We may say it is systemic discrimination on ethnic and language grounds, first and foremost. The two groups, the Ukrainians who speak Ukrainian and representatives of the Crimean Tatar people, have been affected,” Skrypnyk says.

The discrimination on political motives happens quite often also. For example, the people coming out with the Ukrainian flags have been recently arrested, although it’s not a violation under the Russian law.

The Crimean Field Mission has also recorded closing of Ukrainian schools, Ukrainian classes, different cultural institutions, such as museums, the department of the Ukrainian philology was also “reformed.”

Olha Skrypnyk is convinced that Ukraine should realize that despite the events in Crimea, the two million Crimean Tatar people, who stayed there, are citizens of Ukraine.

The public authorities cannot operate in the territory, which is now not controlled by Ukraine. So, moreover, Ukraine should create appropriate conditions for the inhabitants of Crimea on the mainland territory at least. This also refers to the issues of education, distance education, issuance of official documents on academic degrees and so on.

“If to speak about certain legal actions, the Prosecutor’s Office of the Autonomous Republic of Crimea operates in Kyiv. Its task is not just to record the violations of human rights, but also to give a legal assessment. In particular, to initiate the criminal proceedings. The prosecutor’s office of the Autonomous Republic of Crimea has the relevant powers to do that,” Skrypnyk explains.

The expert recalls the events of this spring, when Leonid Kuzmin, the teacher of history, was fired from his job because he had held the action to mark the anniversary of Taras Shevchenko’s birthday.
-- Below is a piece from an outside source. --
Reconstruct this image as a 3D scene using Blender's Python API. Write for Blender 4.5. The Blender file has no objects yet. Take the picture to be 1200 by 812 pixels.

“He was fired because of his because civic stance. The Prosecutor’s Office of the Autonomous Republic of Crimea in Kyiv opened the criminal proceedings. It gives Ukraine the opportunity to bring perpetrators to justice. The problem is it can’t be done in the territory of Crimea now, but the situation is changing. The main thing for Ukraine is to act in a lawful manner where such an opportunity arises,” Skrypnyk said.